Take all the material and copy it exactly.

#####

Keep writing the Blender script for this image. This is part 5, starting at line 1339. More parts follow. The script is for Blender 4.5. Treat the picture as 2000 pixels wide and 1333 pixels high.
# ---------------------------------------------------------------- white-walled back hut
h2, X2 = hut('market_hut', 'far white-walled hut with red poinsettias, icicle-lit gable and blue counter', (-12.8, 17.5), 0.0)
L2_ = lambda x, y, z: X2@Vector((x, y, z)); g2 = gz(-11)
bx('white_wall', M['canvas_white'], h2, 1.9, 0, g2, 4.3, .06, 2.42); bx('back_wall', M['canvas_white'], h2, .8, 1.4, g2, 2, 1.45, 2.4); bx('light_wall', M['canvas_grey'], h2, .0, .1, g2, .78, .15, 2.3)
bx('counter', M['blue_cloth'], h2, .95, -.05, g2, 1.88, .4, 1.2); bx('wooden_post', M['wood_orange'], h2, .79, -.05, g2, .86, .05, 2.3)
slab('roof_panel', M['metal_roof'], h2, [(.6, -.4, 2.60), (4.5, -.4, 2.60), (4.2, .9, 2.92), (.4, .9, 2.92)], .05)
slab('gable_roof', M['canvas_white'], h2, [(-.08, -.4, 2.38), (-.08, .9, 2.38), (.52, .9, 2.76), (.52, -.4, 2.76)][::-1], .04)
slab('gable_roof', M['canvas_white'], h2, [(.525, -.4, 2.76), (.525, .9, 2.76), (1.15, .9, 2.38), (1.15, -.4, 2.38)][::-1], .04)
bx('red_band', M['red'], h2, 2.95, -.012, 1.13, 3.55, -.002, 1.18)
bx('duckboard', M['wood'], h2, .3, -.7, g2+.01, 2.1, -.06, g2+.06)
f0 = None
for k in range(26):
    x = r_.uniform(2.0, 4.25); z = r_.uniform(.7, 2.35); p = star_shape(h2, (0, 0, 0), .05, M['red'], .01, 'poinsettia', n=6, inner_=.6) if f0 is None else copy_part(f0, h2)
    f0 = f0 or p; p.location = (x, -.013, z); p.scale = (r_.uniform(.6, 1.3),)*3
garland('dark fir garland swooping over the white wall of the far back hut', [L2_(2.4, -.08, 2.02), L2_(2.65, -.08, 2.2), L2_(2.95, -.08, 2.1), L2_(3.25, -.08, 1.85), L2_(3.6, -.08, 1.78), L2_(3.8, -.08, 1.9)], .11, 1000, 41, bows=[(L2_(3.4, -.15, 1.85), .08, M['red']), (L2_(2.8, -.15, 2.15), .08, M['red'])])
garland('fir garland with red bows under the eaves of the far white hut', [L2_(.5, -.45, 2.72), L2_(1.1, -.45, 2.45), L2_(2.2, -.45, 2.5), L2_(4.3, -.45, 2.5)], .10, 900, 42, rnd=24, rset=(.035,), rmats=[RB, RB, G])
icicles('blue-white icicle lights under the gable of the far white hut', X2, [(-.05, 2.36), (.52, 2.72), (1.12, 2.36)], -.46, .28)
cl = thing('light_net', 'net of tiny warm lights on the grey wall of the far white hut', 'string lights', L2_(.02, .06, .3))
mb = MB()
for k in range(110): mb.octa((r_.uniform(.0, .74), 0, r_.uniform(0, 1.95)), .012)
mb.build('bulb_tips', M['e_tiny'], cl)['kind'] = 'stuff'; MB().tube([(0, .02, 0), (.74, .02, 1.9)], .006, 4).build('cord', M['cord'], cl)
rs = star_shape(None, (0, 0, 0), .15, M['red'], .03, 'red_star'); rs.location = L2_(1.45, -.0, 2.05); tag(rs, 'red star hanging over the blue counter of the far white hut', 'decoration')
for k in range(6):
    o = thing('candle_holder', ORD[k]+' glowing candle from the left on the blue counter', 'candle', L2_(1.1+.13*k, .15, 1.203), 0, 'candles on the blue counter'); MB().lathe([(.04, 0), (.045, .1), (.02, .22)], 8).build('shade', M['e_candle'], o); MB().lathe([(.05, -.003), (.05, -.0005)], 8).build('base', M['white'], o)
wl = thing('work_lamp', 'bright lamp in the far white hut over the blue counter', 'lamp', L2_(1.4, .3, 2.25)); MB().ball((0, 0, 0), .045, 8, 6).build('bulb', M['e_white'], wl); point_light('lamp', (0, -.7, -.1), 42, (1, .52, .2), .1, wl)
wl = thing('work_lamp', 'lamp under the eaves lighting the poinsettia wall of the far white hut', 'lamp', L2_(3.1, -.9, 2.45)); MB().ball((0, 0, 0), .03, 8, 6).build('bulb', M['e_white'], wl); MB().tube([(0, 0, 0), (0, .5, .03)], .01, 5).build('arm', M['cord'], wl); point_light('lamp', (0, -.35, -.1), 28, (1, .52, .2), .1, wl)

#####

Solved exercise:
Keep writing the Blender script for this image. This is part 5, starting at line 1339. More parts follow. The script is for Blender 4.5. Treat the picture as 2000 pixels wide and 1333 pixels high.
# ---------------------------------------------------------------- white-walled back hut
h2, X2 = hut('market_hut', 'far white-walled hut with red poinsettias, icicle-lit gable and blue counter', (-12.8, 17.5), 0.0)
L2_ = lambda x, y, z: X2@Vector((x, y, z)); g2 = gz(-11)
bx('white_wall', M['canvas_white'], h2, 1.9, 0, g2, 4.3, .06, 2.42); bx('back_wall', M['canvas_white'], h2, .8, 1.4, g2, 2, 1.45, 2.4); bx('light_wall', M['canvas_grey'], h2, .0, .1, g2, .78, .15, 2.3)
bx('counter', M['blue_cloth'], h2, .95, -.05, g2, 1.88, .4, 1.2); bx('wooden_post', M['wood_orange'], h2, .79, -.05, g2, .86, .05, 2.3)
slab('roof_panel', M['metal_roof'], h2, [(.6, -.4, 2.60), (4.5, -.4, 2.60), (4.2, .9, 2.92), (.4, .9, 2.92)], .05)
slab('gable_roof', M['canvas_white'], h2, [(-.08, -.4, 2.38), (-.08, .9, 2.38), (.52, .9, 2.76), (.52, -.4, 2.76)][::-1], .04)
slab('gable_roof', M['canvas_white'], h2, [(.525, -.4, 2.76), (.525, .9, 2.76), (1.15, .9, 2.38), (1.15, -.4, 2.38)][::-1], .04)
bx('red_band', M['red'], h2, 2.95, -.012, 1.13, 3.55, -.002, 1.18)
bx('duckboard', M['wood'], h2, .3, -.7, g2+.01, 2.1, -.06, g2+.06)
f0 = None
for k in range(26):
    x = r_.uniform(2.0, 4.25); z = r_.uniform(.7, 2.35); p = star_shape(h2, (0, 0, 0), .05, M['red'], .01, 'poinsettia', n=6, inner_=.6) if f0 is None else copy_part(f0, h2)
    f0 = f0 or p; p.location = (x, -.013, z); p.scale = (r_.uniform(.6, 1.3),)*3
garland('dark fir garland swooping over the white wall of the far back hut', [L2_(2.4, -.08, 2.02), L2_(2.65, -.08, 2.2), L2_(2.95, -.08, 2.1), L2_(3.25, -.08, 1.85), L2_(3.6, -.08, 1.78), L2_(3.8, -.08, 1.9)], .11, 1000, 41, bows=[(L2_(3.4, -.15, 1.85), .08, M['red']), (L2_(2.8, -.15, 2.15), .08, M['red'])])
garland('fir garland with red bows under the eaves of the far white hut', [L2_(.5, -.45, 2.72), L2_(1.1, -.45, 2.45), L2_(2.2, -.45, 2.5), L2_(4.3, -.45, 2.5)], .10, 900, 42, rnd=24, rset=(.035,), rmats=[RB, RB, G])
icicles('blue-white icicle lights under the gable of the far white hut', X2, [(-.05, 2.36), (.52, 2.72), (1.12, 2.36)], -.46, .28)
cl = thing('light_net', 'net of tiny warm lights on the grey wall of the far white hut', 'string lights', L2_(.02, .06, .3))
mb = MB()
for k in range(110): mb.octa((r_.uniform(.0, .74), 0, r_.uniform(0, 1.95)), .012)
mb.build('bulb_tips', M['e_tiny'], cl)['kind'] = 'stuff'; MB().tube([(0, .02, 0), (.74, .02, 1.9)], .006, 4).build('cord', M['cord'], cl)
rs = star_shape(None, (0, 0, 0), .15, M['red'], .03, 'red_star'); rs.location = L2_(1.45, -.0, 2.05); tag(rs, 'red star hanging over the blue counter of the far white hut', 'decoration')
for k in range(6):
    o = thing('candle_holder', ORD[k]+' glowing candle from the left on the blue counter', 'candle', L2_(1.1+.13*k, .15, 1.203), 0, 'candles on the blue counter'); MB().lathe([(.04, 0), (.045, .1), (.02, .22)], 8).build('shade', M['e_candle'], o); MB().lathe([(.05, -.003), (.05, -.0005)], 8).build('base', M['white'], o)
wl = thing('work_lamp', 'bright lamp in the far white hut over the blue counter', 'lamp', L2_(1.4, .3, 2.25)); MB().ball((0, 0, 0), .045, 8, 6).build('bulb', M['e_white'], wl); point_light('lamp', (0, -.7, -.1), 42, (1, .52, .2), .1, wl)
wl = thing('work_lamp', 'lamp under the eaves lighting the poinsettia wall of the far white hut', 'lamp', L2_(3.1, -.9, 2.45)); MB().ball((0, 0, 0), .03, 8, 6).build('bulb', M['e_white'], wl); MB().tube([(0, 0, 0), (0, .5, .03)], .01, 5).build('arm', M['cord'], wl); point_light('lamp', (0, -.35, -.1), 28, (1, .52, .2), .1, wl)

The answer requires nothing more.